La croix du cimetière (fig. 6)

croix du cimetière.
C’est une croix en fer forgé, ajourée, dont le décor intérieur est constitué de cœurs. Elle repose sur une colonne de 1,85 m de haut, supportée par un socle carré (hauteur : 0,85 m, largeur : 0,70 m), lui-même assit sur une base à trois marches. Les intempéries ont fait disparaître ces marches et la colonne est branlante. L’ensemble, qui n’en conserve pas moins une indiscutable élégance, doit certainement remonter au XVIIIe siècle.
La croix du carrefour (fig. 7)

croix du carrefour.
Comme la précédente, c’est une croix en fer placée sur une colonne en pierre, mais celle-ci n’a qu’un mètre de haut et repose directement sur une base à trois marches en assez piteux état.
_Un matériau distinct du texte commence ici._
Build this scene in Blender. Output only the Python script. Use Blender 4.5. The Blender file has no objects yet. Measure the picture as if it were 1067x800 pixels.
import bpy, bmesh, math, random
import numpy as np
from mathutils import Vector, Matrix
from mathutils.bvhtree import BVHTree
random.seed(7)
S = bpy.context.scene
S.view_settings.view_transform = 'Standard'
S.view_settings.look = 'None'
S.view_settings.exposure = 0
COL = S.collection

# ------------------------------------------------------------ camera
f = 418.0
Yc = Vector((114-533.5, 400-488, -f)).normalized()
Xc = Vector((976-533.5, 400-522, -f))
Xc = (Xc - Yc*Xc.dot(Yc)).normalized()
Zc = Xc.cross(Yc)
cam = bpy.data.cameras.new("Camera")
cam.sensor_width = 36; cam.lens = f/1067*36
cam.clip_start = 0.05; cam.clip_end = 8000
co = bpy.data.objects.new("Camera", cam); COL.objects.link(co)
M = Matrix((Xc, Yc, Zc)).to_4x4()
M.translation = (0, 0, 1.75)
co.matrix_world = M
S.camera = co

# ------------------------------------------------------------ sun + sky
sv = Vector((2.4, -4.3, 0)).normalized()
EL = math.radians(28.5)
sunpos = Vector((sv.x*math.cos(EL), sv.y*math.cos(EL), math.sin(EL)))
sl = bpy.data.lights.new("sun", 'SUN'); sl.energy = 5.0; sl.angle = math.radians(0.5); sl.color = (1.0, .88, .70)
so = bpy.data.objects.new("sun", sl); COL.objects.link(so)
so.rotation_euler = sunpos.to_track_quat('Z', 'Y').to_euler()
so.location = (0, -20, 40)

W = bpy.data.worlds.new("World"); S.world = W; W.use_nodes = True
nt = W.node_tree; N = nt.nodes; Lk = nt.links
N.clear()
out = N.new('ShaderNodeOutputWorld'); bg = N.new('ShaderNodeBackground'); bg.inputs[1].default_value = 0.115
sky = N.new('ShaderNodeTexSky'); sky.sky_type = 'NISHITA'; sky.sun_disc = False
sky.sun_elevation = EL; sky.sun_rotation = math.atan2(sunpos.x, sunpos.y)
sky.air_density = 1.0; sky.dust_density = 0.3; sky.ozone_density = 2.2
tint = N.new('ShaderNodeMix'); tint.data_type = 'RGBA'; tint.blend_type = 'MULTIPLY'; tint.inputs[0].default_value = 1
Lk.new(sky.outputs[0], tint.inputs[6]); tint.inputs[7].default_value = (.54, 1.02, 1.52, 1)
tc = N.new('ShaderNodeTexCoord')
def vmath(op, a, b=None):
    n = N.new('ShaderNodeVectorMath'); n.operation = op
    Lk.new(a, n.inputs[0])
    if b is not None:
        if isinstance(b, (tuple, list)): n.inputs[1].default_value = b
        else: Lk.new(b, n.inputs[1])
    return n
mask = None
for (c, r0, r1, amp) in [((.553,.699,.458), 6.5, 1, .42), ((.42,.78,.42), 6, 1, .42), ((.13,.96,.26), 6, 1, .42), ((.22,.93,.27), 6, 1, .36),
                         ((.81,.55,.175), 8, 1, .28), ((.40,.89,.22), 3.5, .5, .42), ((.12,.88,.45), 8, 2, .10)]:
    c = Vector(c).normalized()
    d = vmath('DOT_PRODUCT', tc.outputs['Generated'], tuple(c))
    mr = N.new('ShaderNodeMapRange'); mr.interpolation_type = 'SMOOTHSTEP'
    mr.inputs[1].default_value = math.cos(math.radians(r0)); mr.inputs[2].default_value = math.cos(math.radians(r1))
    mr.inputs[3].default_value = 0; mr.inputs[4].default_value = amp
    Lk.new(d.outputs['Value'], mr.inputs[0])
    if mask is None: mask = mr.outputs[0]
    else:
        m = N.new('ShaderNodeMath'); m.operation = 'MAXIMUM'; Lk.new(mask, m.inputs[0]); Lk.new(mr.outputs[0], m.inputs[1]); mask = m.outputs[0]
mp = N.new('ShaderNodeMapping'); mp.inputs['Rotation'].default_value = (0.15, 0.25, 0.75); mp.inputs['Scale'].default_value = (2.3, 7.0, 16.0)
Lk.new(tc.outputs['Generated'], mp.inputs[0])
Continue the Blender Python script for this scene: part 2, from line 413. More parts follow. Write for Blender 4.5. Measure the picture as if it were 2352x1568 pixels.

La partie supérieure de la colonne a reçu un décor bien maladroit, constitué de deux tores et de stries gravées. La croix, haute de 1,42 m, est décorée de volutes rapportées, d’un cœur situé au centre, d’un marteau et de tenailles posées sur les bras de la croix. À la base, on peut lire la date : 1873.
Cette croix est donc une œuvre récente, réalisée par un artisan local ; elle n’en présente pas moins, surtout par comparaison avec d’autres travaux du XIXe siècle, un indiscutable intérêt tant par la qualité du travail que par l’élégance de l’ensemble.